§ **Your objective**
Scan the material that follows. Copy every line containing the word "scene".
----
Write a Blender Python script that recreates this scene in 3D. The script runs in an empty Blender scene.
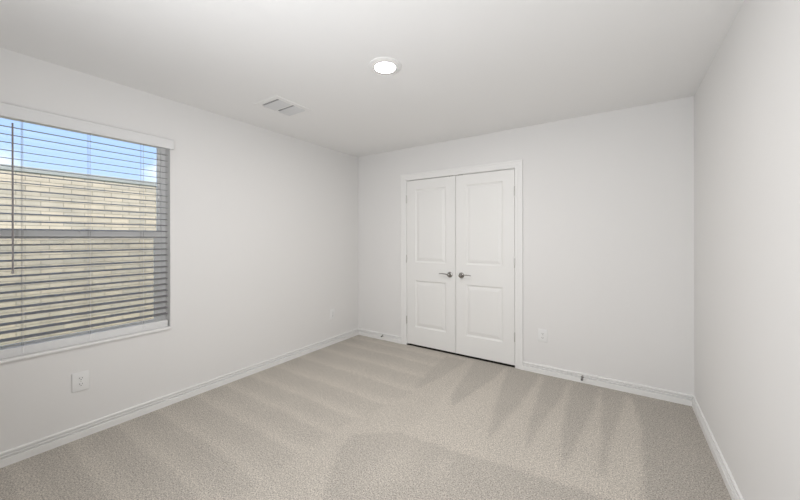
import bpy, bmesh, math, random
import numpy as np
from mathutils import Vector, Matrix
random.seed(4)
SC = bpy.context.scene
COL = SC.collection
R_ = math.radians

# ------------------------------------------------------------------ room size (metres)
XL, XR, YB, YF, H = -2.988, 0.488, 3.435, -0.60, 2.44
CAM_H = 1.328

# ------------------------------------------------------------------ camera
cam = bpy.data.cameras.new('camera')
cam.sensor_width = 36.0
cam.lens = 327.74 / 800 * 36
cam.shift_x = 0.0008
cam.shift_y = -(250 - 237.8) / 800
cam.clip_start = 0.02
cam_o = bpy.data.objects.new('camera', cam)
COL.objects.link(cam_o)
cam_o.matrix_world = (Matrix.Translation((0, 0, CAM_H)) @ Matrix.Rotation(R_(33.877), 4, 'Z')
                      @ Matrix.Rotation(R_(90), 4, 'X') @ Matrix.Rotation(-0.0016, 4, 'Z'))
SC.camera = cam_o

# ------------------------------------------------------------------ view
SC.view_settings.view_transform = 'Standard'
SC.view_settings.look = 'None'
SC.view_settings.exposure = 0.04
SC.view_settings.gamma = 1.0
SC.view_settings.use_curve_mapping = False

LAMP_STRENGTH = 400.0
FILL_W = 31.0
SKY_STRENGTH = 1.5
SUN_STRENGTH = 5.0

# ------------------------------------------------------------------ sky (blue with small white clouds)
world = bpy.data.worlds.new('sky')
SC.world = world
world.use_nodes = True
nt = world.node_tree
nt.nodes.clear()
N, L = nt.nodes.new, nt.links.new
out = N('ShaderNodeOutputWorld'); bg = N('ShaderNodeBackground')
L(bg.outputs[0], out.inputs[0]); bg.inputs[1].default_value = SKY_STRENGTH
tc = N('ShaderNodeTexCoord')
sep = N('ShaderNodeSeparateXYZ'); L(tc.outputs['Generated'], sep.inputs[0])
rmp = N('ShaderNodeValToRGB'); L(sep.outputs['Z'], rmp.inputs[0])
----
§ **Answer to the problem**
Write a Blender Python script that recreates this scene in 3D. The script runs in an empty Blender scene.
SC = bpy.context.scene